◆ Given instruction ◆
Retype the data below without altering anything.

◆ Given data ◆
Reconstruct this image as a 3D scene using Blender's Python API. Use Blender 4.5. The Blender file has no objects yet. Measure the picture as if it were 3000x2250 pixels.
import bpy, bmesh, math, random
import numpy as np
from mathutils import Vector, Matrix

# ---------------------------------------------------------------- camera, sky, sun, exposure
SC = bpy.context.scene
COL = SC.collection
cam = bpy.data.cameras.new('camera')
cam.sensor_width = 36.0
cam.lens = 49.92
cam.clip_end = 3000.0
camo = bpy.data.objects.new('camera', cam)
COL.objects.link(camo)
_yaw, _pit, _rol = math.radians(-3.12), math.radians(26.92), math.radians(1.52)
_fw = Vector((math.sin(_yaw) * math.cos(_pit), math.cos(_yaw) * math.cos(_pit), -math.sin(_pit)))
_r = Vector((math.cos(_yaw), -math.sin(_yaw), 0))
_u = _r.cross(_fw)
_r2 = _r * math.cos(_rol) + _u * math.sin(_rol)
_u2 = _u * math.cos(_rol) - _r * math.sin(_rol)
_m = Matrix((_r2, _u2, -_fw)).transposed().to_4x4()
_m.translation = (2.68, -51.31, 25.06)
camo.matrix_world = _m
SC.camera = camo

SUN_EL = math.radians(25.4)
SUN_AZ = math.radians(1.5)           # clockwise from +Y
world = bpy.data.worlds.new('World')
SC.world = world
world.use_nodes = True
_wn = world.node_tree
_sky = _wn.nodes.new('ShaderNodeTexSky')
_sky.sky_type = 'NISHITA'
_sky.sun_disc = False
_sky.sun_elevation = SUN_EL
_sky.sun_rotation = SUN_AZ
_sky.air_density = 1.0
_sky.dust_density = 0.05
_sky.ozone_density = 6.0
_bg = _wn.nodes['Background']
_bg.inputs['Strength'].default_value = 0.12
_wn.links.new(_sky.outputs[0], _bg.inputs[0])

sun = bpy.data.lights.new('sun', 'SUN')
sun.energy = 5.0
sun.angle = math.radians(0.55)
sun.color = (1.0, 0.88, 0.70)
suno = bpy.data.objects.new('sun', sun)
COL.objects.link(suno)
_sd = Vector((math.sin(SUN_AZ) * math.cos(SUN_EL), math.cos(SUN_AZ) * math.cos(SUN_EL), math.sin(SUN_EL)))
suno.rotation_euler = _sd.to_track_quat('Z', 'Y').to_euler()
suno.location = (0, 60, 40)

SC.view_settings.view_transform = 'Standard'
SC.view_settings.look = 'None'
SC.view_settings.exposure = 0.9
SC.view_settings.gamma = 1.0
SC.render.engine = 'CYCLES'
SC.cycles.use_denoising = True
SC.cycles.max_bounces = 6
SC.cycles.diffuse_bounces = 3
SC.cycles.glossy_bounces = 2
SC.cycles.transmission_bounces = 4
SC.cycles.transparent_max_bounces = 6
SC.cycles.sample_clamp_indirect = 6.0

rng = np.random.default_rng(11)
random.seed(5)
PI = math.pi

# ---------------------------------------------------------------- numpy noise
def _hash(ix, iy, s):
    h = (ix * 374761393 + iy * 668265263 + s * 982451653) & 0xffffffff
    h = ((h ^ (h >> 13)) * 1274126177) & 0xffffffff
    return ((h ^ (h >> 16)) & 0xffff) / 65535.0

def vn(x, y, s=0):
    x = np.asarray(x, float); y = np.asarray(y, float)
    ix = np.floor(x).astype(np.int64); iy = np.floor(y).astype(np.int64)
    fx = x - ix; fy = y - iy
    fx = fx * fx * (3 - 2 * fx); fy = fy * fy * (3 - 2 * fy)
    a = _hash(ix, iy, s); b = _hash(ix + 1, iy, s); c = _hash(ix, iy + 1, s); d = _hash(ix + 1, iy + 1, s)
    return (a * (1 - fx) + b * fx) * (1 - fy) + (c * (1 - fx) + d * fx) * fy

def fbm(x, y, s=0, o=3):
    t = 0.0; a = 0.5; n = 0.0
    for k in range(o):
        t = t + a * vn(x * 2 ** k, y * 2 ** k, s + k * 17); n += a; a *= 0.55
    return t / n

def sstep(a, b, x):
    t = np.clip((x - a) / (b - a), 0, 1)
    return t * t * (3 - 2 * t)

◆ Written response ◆
Reconstruct this image as a 3D scene using Blender's Python API. Use Blender 4.5. The Blender file has no objects yet. Measure the picture as if it were 3000x2250 pixels.
import bpy, bmesh, math, random
import numpy as np
from mathutils import Vector, Matrix

# ---------------------------------------------------------------- camera, sky, sun, exposure
SC = bpy.context.scene
COL = SC.collection
cam = bpy.data.cameras.new('camera')
cam.sensor_width = 36.0
cam.lens = 49.92
cam.clip_end = 3000.0
camo = bpy.data.objects.new('camera', cam)
COL.objects.link(camo)
_yaw, _pit, _rol = math.radians(-3.12), math.radians(26.92), math.radians(1.52)
_fw = Vector((math.sin(_yaw) * math.cos(_pit), math.cos(_yaw) * math.cos(_pit), -math.sin(_pit)))
_r = Vector((math.cos(_yaw), -math.sin(_yaw), 0))
_u = _r.cross(_fw)
_r2 = _r * math.cos(_rol) + _u * math.sin(_rol)
_u2 = _u * math.cos(_rol) - _r * math.sin(_rol)
_m = Matrix((_r2, _u2, -_fw)).transposed().to_4x4()
_m.translation = (2.68, -51.31, 25.06)
camo.matrix_world = _m
SC.camera = camo

SUN_EL = math.radians(25.4)
SUN_AZ = math.radians(1.5)           # clockwise from +Y
world = bpy.data.worlds.new('World')
SC.world = world
world.use_nodes = True
_wn = world.node_tree
_sky = _wn.nodes.new('ShaderNodeTexSky')
_sky.sky_type = 'NISHITA'
_sky.sun_disc = False
_sky.sun_elevation = SUN_EL
_sky.sun_rotation = SUN_AZ
_sky.air_density = 1.0
_sky.dust_density = 0.05
_sky.ozone_density = 6.0
_bg = _wn.nodes['Background']
_bg.inputs['Strength'].default_value = 0.12
_wn.links.new(_sky.outputs[0], _bg.inputs[0])

sun = bpy.data.lights.new('sun', 'SUN')
sun.energy = 5.0
sun.angle = math.radians(0.55)
sun.color = (1.0, 0.88, 0.70)
suno = bpy.data.objects.new('sun', sun)
COL.objects.link(suno)
_sd = Vector((math.sin(SUN_AZ) * math.cos(SUN_EL), math.cos(SUN_AZ) * math.cos(SUN_EL), math.sin(SUN_EL)))
suno.rotation_euler = _sd.to_track_quat('Z', 'Y').to_euler()
suno.location = (0, 60, 40)

SC.view_settings.view_transform = 'Standard'
SC.view_settings.look = 'None'
SC.view_settings.exposure = 0.9
SC.view_settings.gamma = 1.0
SC.render.engine = 'CYCLES'
SC.cycles.use_denoising = True
SC.cycles.max_bounces = 6
SC.cycles.diffuse_bounces = 3
SC.cycles.glossy_bounces = 2
SC.cycles.transmission_bounces = 4
SC.cycles.transparent_max_bounces = 6
SC.cycles.sample_clamp_indirect = 6.0

rng = np.random.default_rng(11)
random.seed(5)
PI = math.pi

# ---------------------------------------------------------------- numpy noise
def _hash(ix, iy, s):
    h = (ix * 374761393 + iy * 668265263 + s * 982451653) & 0xffffffff
    h = ((h ^ (h >> 13)) * 1274126177) & 0xffffffff
    return ((h ^ (h >> 16)) & 0xffff) / 65535.0

def vn(x, y, s=0):
    x = np.asarray(x, float); y = np.asarray(y, float)
    ix = np.floor(x).astype(np.int64); iy = np.floor(y).astype(np.int64)
    fx = x - ix; fy = y - iy
    fx = fx * fx * (3 - 2 * fx); fy = fy * fy * (3 - 2 * fy)
    a = _hash(ix, iy, s); b = _hash(ix + 1, iy, s); c = _hash(ix, iy + 1, s); d = _hash(ix + 1, iy + 1, s)
    return (a * (1 - fx) + b * fx) * (1 - fy) + (c * (1 - fx) + d * fx) * fy

def fbm(x, y, s=0, o=3):
    t = 0.0; a = 0.5; n = 0.0
    for k in range(o):
        t = t + a * vn(x * 2 ** k, y * 2 ** k, s + k * 17); n += a; a *= 0.55
    return t / n

def sstep(a, b, x):
    t = np.clip((x - a) / (b - a), 0, 1)
    return t * t * (3 - 2 * t)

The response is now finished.